* Start *

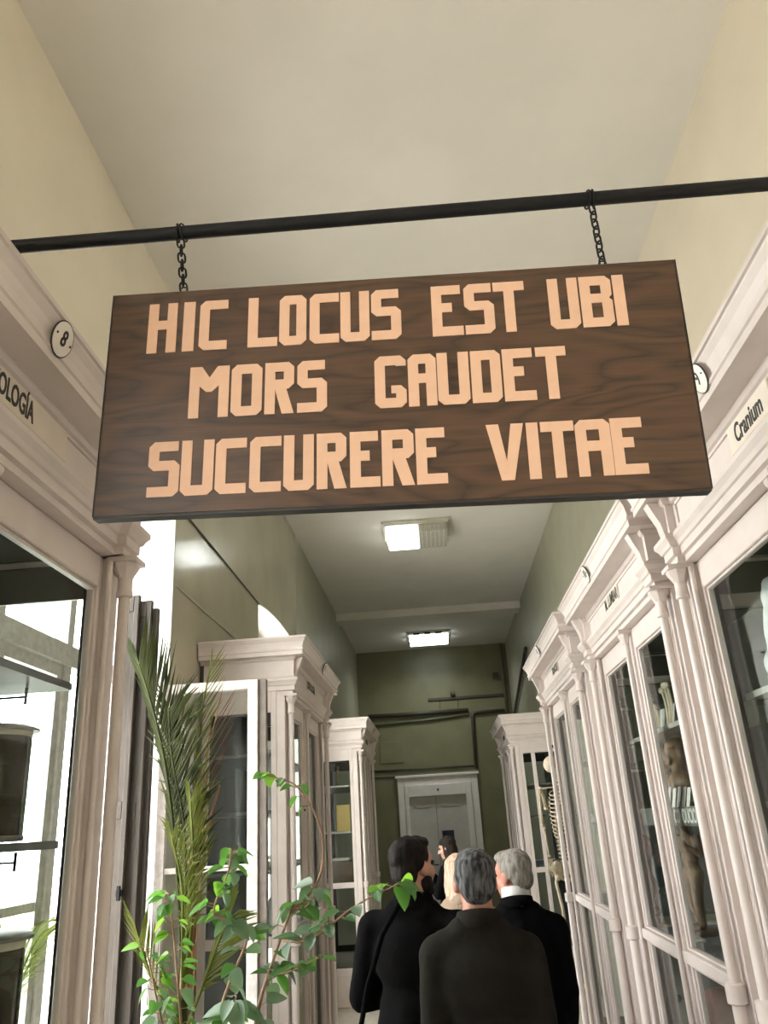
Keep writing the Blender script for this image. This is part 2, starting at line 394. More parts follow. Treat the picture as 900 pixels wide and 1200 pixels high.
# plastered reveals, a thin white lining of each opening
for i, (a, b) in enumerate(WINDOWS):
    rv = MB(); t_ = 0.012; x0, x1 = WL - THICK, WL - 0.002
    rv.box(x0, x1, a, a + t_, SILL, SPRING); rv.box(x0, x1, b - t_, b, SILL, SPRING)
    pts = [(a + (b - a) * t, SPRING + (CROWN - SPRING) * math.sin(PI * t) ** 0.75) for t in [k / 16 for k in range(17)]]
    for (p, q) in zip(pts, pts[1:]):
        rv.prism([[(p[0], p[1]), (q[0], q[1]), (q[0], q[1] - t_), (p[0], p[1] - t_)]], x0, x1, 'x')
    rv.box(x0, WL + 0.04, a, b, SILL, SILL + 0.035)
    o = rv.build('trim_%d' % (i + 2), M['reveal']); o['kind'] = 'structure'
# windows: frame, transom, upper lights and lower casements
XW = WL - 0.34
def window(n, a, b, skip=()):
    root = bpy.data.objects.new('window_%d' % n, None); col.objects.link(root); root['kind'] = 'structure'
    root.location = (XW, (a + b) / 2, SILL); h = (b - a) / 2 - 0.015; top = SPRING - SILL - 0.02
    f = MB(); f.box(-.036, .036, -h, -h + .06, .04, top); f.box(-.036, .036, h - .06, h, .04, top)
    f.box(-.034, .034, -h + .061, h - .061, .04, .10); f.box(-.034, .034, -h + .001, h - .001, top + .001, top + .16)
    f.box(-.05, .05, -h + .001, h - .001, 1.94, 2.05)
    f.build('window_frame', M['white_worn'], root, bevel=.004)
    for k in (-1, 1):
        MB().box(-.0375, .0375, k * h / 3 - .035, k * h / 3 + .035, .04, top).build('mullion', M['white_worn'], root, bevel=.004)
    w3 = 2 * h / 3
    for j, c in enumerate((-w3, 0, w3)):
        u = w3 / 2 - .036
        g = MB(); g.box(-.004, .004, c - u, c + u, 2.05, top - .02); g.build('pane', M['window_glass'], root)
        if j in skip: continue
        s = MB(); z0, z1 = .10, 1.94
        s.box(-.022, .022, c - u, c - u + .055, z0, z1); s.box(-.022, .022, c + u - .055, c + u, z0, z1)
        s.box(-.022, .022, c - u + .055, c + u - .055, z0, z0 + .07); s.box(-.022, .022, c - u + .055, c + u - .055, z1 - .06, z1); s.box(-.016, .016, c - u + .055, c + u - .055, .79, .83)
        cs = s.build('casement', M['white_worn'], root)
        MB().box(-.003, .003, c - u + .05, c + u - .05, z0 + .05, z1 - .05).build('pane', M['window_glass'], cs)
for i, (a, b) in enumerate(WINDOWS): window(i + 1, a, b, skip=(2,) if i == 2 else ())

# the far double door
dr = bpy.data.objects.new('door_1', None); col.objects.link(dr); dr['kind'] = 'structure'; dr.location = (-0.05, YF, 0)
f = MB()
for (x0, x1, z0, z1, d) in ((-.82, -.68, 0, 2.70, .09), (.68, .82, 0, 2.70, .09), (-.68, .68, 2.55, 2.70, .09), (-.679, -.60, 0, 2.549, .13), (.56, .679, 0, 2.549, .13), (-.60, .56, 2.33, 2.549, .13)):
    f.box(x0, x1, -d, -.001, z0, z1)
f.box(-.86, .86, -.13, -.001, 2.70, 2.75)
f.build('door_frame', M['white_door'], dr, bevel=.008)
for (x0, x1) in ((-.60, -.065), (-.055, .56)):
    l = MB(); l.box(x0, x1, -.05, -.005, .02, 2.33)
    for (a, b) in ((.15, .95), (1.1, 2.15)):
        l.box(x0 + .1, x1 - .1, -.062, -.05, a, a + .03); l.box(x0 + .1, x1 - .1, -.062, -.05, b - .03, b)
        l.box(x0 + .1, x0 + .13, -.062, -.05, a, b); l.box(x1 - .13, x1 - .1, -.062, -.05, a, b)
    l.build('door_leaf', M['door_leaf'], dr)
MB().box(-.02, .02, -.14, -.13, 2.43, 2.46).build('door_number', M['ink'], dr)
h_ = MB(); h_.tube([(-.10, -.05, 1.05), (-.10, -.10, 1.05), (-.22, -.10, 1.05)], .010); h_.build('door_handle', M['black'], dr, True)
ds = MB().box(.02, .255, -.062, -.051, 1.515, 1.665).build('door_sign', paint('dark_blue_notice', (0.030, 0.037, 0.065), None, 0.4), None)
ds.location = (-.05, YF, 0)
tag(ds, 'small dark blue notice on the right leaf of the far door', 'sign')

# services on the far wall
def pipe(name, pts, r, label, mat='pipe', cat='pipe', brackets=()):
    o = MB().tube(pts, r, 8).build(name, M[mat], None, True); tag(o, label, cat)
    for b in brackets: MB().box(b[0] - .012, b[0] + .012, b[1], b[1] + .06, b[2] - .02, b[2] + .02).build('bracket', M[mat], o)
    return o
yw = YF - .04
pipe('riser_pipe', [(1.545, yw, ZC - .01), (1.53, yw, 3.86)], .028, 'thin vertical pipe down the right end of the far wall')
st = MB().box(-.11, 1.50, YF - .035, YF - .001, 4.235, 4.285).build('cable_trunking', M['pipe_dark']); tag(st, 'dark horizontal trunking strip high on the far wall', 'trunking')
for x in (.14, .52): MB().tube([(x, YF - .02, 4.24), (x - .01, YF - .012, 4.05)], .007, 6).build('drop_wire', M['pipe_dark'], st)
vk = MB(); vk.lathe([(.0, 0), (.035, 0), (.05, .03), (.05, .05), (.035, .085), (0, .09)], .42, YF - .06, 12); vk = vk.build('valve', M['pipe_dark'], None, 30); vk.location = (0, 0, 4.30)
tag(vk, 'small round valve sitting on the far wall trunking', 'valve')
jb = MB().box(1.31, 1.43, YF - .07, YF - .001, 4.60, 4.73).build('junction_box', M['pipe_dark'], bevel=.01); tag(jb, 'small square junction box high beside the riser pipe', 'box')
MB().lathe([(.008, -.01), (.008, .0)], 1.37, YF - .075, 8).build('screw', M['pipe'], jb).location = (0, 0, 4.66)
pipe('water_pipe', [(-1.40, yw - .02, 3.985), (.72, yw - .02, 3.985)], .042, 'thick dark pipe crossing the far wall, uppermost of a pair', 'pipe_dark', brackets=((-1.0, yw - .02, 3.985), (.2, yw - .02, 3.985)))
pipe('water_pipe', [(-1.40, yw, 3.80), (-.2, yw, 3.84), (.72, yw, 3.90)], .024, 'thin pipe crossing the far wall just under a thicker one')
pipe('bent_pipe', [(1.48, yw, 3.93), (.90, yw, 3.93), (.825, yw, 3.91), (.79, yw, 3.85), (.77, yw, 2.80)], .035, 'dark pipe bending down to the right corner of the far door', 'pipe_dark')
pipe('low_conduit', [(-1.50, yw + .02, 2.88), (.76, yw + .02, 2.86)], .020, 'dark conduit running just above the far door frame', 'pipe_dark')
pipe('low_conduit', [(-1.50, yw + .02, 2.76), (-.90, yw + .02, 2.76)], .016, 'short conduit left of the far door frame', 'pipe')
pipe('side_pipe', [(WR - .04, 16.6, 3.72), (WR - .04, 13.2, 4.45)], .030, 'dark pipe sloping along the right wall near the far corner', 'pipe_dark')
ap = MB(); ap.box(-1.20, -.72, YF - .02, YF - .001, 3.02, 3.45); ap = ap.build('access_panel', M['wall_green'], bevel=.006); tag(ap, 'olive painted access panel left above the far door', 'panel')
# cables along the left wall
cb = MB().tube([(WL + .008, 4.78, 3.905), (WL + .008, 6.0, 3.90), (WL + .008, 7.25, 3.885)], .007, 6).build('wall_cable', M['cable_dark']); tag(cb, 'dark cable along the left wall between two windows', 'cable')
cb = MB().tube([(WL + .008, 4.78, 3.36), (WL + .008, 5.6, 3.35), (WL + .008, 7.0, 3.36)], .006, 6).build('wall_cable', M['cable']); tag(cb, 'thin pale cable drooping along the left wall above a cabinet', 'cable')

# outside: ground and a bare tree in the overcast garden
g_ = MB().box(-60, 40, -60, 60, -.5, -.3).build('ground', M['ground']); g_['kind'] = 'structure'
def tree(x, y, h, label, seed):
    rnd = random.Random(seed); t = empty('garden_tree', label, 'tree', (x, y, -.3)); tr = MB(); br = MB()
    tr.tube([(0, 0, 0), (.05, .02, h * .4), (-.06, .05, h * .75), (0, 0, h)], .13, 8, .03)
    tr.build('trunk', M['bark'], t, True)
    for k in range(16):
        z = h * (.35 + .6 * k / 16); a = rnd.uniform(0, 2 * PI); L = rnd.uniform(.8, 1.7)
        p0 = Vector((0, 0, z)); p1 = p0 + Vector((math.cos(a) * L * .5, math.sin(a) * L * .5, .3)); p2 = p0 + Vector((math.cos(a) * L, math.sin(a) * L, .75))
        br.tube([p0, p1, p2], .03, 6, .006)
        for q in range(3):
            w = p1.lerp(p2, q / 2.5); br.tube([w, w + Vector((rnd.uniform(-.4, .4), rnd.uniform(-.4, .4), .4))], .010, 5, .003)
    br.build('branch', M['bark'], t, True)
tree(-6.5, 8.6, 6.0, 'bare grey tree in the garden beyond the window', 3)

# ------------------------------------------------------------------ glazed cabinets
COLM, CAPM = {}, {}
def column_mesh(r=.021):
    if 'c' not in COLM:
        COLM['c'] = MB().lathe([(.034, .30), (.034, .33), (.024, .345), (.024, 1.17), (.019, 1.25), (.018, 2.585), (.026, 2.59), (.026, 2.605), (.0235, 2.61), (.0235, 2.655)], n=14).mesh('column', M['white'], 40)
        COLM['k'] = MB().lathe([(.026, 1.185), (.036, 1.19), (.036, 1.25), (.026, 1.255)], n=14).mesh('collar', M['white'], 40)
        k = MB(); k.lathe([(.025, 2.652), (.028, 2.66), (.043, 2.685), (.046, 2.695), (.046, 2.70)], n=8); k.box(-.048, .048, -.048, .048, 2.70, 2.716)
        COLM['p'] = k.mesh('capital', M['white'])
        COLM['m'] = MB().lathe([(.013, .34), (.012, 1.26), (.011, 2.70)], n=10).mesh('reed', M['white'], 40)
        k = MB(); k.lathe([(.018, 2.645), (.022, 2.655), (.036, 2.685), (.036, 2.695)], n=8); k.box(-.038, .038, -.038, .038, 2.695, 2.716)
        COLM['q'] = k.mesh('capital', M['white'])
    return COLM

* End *
* Start *

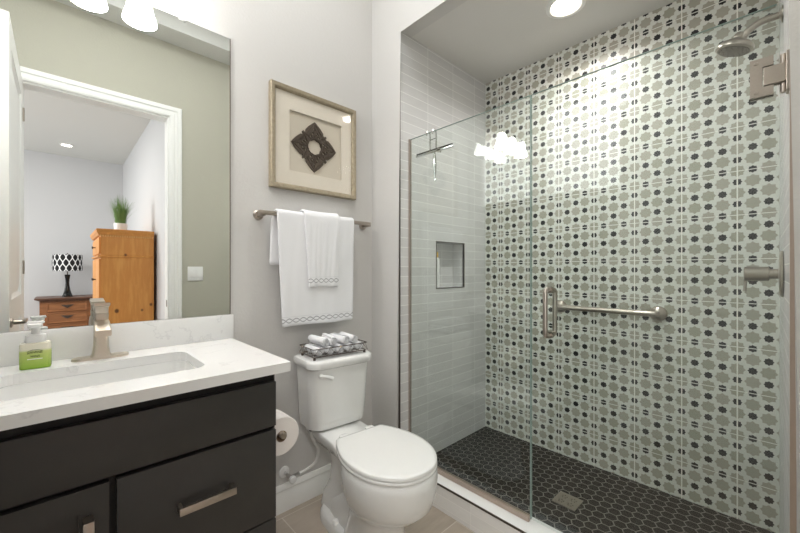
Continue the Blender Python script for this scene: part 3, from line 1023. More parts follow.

* End *
* Start *

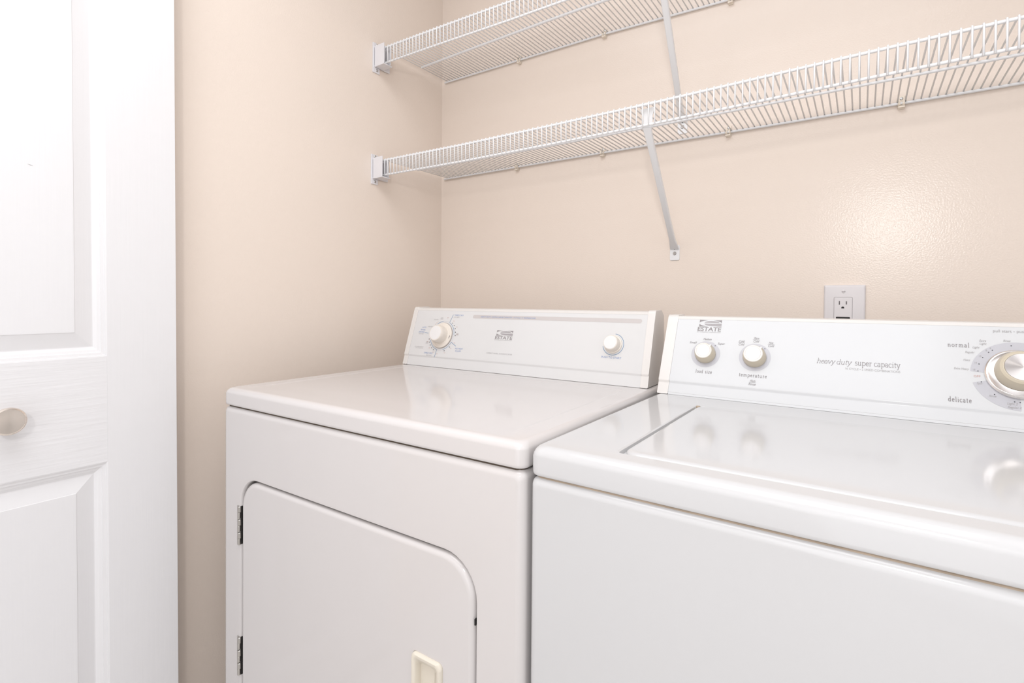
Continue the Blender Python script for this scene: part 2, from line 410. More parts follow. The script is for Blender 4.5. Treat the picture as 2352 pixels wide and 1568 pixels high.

* End *

[Work instructions]
Examine the records and report how many lines contain the string "this". Only the number should be given.

[Response]
3